The founders of Somaliland weren't multi-millionaire American property magnates. Money rules, seccessionists drool...
 
I'm kind of skeptical they'd survive even without outside intervention. I mean, just going by the description in the wiki, this sounds like it was basically a pile of rocks with a flag, not somewhere someone could actually, you know, live.
 
If the organizer had bribed the King of Tonga to "renounce" Tonga's claim...


But, I think you'd need SOME people actually living there.
 

SunDeep

Banned
I'm kind of skeptical they'd survive even without outside intervention. I mean, just going by the description in the wiki, this sounds like it was basically a pile of rocks with a flag, not somewhere someone could actually, you know, live.

Sure, they wouldn't have been able to support themselves (no more so than Monaco, Luxembourg or Macau) but that's not really an obstacle by the time you get to the seventies. And so long as you have regular supplies coming in from outside, the climate's hospitable enough. If the shipwrecked crew of a vessel that was constructed back the 1900's could survive for three months and make it back to Fiji (back when the atolls were still submerged), you'd assume that millions of dollars of investment in infrastructure would make the islands 'liveable'. And you only need a token population to support a tax haven, or an offshore gambling economy.
 

TFSmith121

Banned
The problem with the "create a microstate" concept is:

the competition.

Between the former Soviet Union, Southwest Asia, and Africa, there are plenty of microstate possibilities that don't even raise the (extremely) limited level of scrutiny found in various currently existing European, Caribbean, and Central American banking havens.

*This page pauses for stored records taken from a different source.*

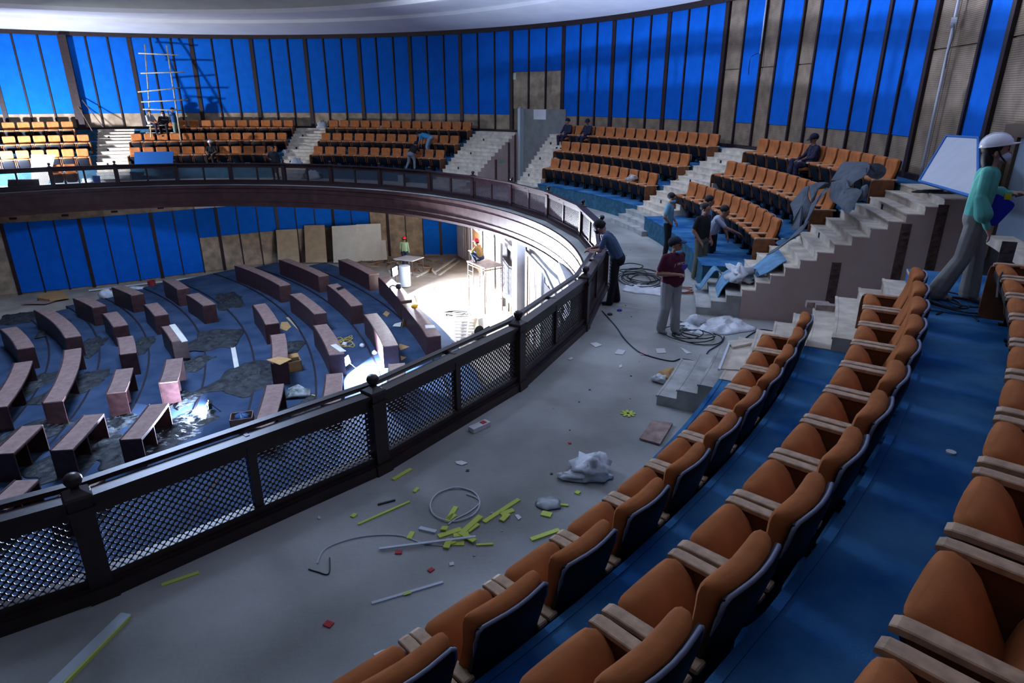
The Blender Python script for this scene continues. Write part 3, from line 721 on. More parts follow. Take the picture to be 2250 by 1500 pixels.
def ribbon(path, wvec, th=.008, sub=4):
    """thick band: path points and half width vectors"""
    P_ = smoothpath(path, sub); W_ = smoothpath(wvec, sub); b = MB(); lp = []
    for i, (p, w_) in enumerate(zip(P_, W_)):
        d = (P_[min(i+1, len(P_)-1)]-P_[max(i-1, 0)]); n_ = d.cross(w_); n_ = n_.normalized()*th/2 if n_.length > 1e-6 else Vector((0, 0, th/2))
        lp.append([p-w_-n_, p-w_*.33-n_, p+w_*.33-n_, p+w_-n_, p+w_+n_, p+w_*.33+n_, p-w_*.33+n_, p-w_+n_])
    b.loft(lp); return b
def flat(px, z, m, label, name, cat, t=.004, grp=None):
    q = [at(x, y, z) for x, y in px]; b = MB(); n = len(q)
    b.add(q+[p+Vector((0, 0, t)) for p in q], [tuple(range(n-1, -1, -1)), tuple(range(n, 2*n))]+[(i, (i+1) % n, n+(i+1) % n, n+i) for i in range(n)])
    return one(b, name, m, label, cat, grp)
def strip(p0, p1, z, w_, t, m, label, name='foam_strip', cat='strip', grp=None, dz=0.0):
    a, b_ = at(*p0, z+t/2+dz), at(*p1, z+t/2+dz*2); b = MB(); b.beam(a, b_, w_, t); return one(b, name, m, label, cat, grp)

# --- balcony floor: cables
cable([(1323, 683), (1353, 717), (1372, 744), (1401, 771), (1433, 784), (1476, 793), (1497, 788), (1524, 793)], 0, 'black cable running from the balustrade across the dusty floor')
coil(at(1408, 617, 0), .42, .55, 9, 0, 'tangled black cable coil on the floor behind the man in maroon', seed=3)
cable([(1362, 582), (1385, 578), (1412, 583), (1402, 590), (1365, 592), (1370, 597), (1415, 595), (1420, 605)], 0, 'loose black cable strands near the leaning man')
coil(at(1518, 738, 0), .36, .34, 4, 0, 'black cable coil on the floor right of the man in maroon', seed=5)
cable([(1478, 685), (1488, 702), (1510, 712), (1480, 708), (1474, 715), (1500, 730), (1535, 738)], 0, 'black cable loop at the feet of the man in maroon')
cable([(1631, 749), (1647, 736), (1673, 724), (1713, 728), (1748, 715)], .0, 'thin black cable leading to the whitish stairs')
cable([(1591, 739), (1588, 750), (1575, 760), (1558, 770), (1551, 781)], 0, 'short curved black cable beside the white sheet')
coil(at(1495, 640, 0), .3, .22, 3, 0, 'reddish hose loops beside the concrete steps', M_REDC, .012, 8, 'hose')
wire = [(697, 1237), (715, 1205), (773, 1183), (830, 1175), (883, 1177), (925, 1192), (975, 1199)]
cable(wire, 0, 'thin pale wire curling across the foreground floor', M_CABW, .007)
cable([(678, 1250), (697, 1256), (722, 1260), (724, 1225)], 0, 'thin dark wire end on the foreground floor', M_CABLE, .006)
b = MB(); c = at(1000, 1107, .01); pts = [c+Vector((.26*math.cos(a*.31), .3*math.sin(a*.31), .004*(a % 3))) for a in range(32)]; b.tube(smoothpath(pts, 2), .009, 5)
one(b, 'cable_ring', M_CABW, 'ring of pale cable lying above the yellow strips', 'cable')
cable([(1025, 1085), (1048, 1094), (1053, 1105), (1030, 1125), (1000, 1140), (985, 1152)], 0, 'white cable tail beside the pale ring', M_CABW, .009)
for i, p in enumerate([[(2135, 655), (2060, 690), (2085, 678), (2135, 693), (2150, 705)], [(2075, 660), (2110, 668), (2100, 650), (2150, 660), (2190, 640)], [(2190, 655), (2196, 610), (2215, 590), (2240, 588)]]):
    cable(p, T[3] if i < 2 else T[3]+.62, 'grey cable %s' % ['snaking over the blue carpet by the woman', 'tangled at the feet of the woman', 'hung over the back row seats by the woman'][i], M_CABLE, .009)
coil(at(2095, 672, T[3]), .2, .3, 5, T[3], 'cable tangle on the blue carpet below the woman', seed=11)

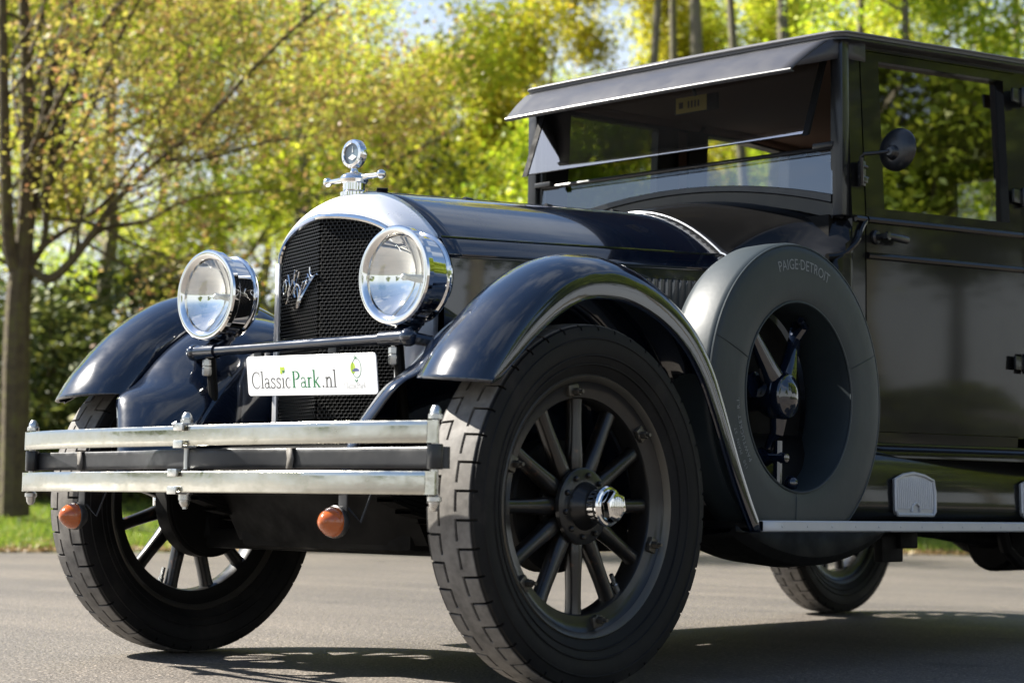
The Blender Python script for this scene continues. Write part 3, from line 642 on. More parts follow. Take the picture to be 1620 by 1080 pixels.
def kick_plate(y0):
    a = .115; mb = MB(); out = [(-a, .015), (-a * 1.01, .07), (-a * .96, .108), (-a * .55, .121), (0, .128), (a * .55, .121), (a * .96, .108), (a * 1.01, .07), (a, .015), (a * .9, .004), (-a * .9, .004)]
    def X(z): return interp(z, [.40, .44, .49, .54, .585], [.6545, .656, .654, .648, .634])
    zs_ = np.linspace(.004, .108, 12); rows = []
    for z in zs_: hw = interp(z, [.004, .015, .07, .108], [a * .93, a, a * 1.01, a * .96]); rows.append([(X(.405 + z) + .008, y0 + hw * t, .405 + z + interp(z, [.09, .108], [0, 1]) * .019 * (1 - t * t)) for t in np.linspace(-1, 1, 15)])
    back = [[(x - .007, y, z) for x, y, z in r] for r in rows]; mb.grid(rows); mb.grid(back)
    for e, f_ in ((rows[0], back[0]), (rows[-1], back[-1]), ([r[0] for r in rows], [r[0] for r in back]), ([r[-1] for r in rows], [r[-1] for r in back])): mb.grid([e, f_])
    for k in range(19):
        y = -a * .86 + k * a * 1.72 / 18; top = .098 + .018 * (1 - (y / a) ** 2)
        z0 = .035 if abs(y) < .02 else .022
        mb.tube([(X(.405 + z) + .0090, y0 + y, .405 + z) for z in (z0, lerp(z0, top, .33), lerp(z0, top, .67), top)], .0034, 6)
    pth = [(X(.405 + z) + .010, y0 + y, .405 + z) for y, z in out]; mb.tube(pth + [pth[0]], .0055, 6, cap=False)
    mb.tube([(X(.405 + z) + .011, y0 + y, .405 + z) for y, z in ((-.024, .014), (-.02, .03), (0, .04), (.02, .03), (.024, .014))], .004, 6)
    mb.build("kick_plate", alu, car)
kick_plate(1.63); kick_plate(2.425)
# fender well for the spare wheel
mb = MB(); rows = []
for k in range(25):
    t = k / 24; y = .52 + .74 * t; zb = .362 - .085 * math.sin(PI * t) ** .8
    rows.append([(.80, y, .362), (.797, y, zb + .02), (.78, y, zb), (.70, y, zb - .008), (.60, y, zb), (.585, y, .37)])
mb.grid(rows); mb.build("spare_wheel_well", under, car, solid=.003)

# ---- hood ---------------------------------------------------------------------
YF, YR = -.005, 1.08
def hood_sec(y, n=16):
    t = (y - YF) / (YR - YF); te = max(0, min(t, 1)); xc = lerp(.262, .348, te); zc = lerp(1.087, 1.155, te); H = lerp(.135, .152, te)
    pts = []
    for k in range(n + 1):
        u = k / n; uu = math.sin(u * PI / 2) if k < n else 1
        pts.append((uu * xc, zc + H * (1 - uu ** 2.1)))
    return pts, xc, zc
mb = MB(); rows = []; 
for y in np.linspace(YF, YR - .004, 22):
    p, xc, zc = hood_sec(y); half = [(x, y, z) for x, z in p] + [(xc + .005, y, zc - .004), (xc + .011, y, zc - .005)]
    half += [(xc + .015, y, zc - .009), (xc + .038, y, zc - .047), (xc + .037, y, zc - .051), (xc + .024, y, zc - .052), (xc + .024, y, zc - .059)]
    rows.append([(-x, y_, z) for x, y_, z in reversed(half)] + half[1:])
hood = mb.grid(rows).build("hood", paint, car, angle=40, solid=.003)
mb = MB()
mb.tube([(0, y, hood_sec(y)[0][0][1] + .001) for y in np.linspace(YF, YR, 20)], .006, 8)
for y in (.03, .36, .70, 1.0): mb.tube([(0, y, hood_sec(y)[0][0][1] + .004), (0, y + .03, hood_sec(y)[0][0][1] + .004)], .0085, 8)
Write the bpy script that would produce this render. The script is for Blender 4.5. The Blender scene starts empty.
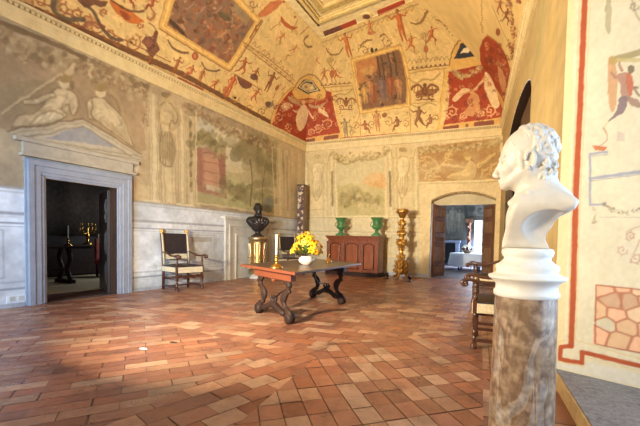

Anyone who has serious amounts of money to launder or otherwise shield has plenty of places to park it, and the gaming industry is perfectly happy doing business in its chosen microstates...

The Republic of Lavanderia already exisits, in multiple locations.

Best,
 
Maybe this is just my bias talking, but I doubt it'd get recognised by anyone. Hell, if no countries can bring themselves to recognise Somaliland...
IIRC that's got more to do with the whole sanctity of borders/people not liking the idea of parts of countries breaking away, an entirely new country on unclaimed land could potentially sidestep those issues. The big trouble is going to be getting the US and other permanent members of the UN Security Council to recognise them, without that they're going to be locked out of most of the global economy and international diplomatic relations.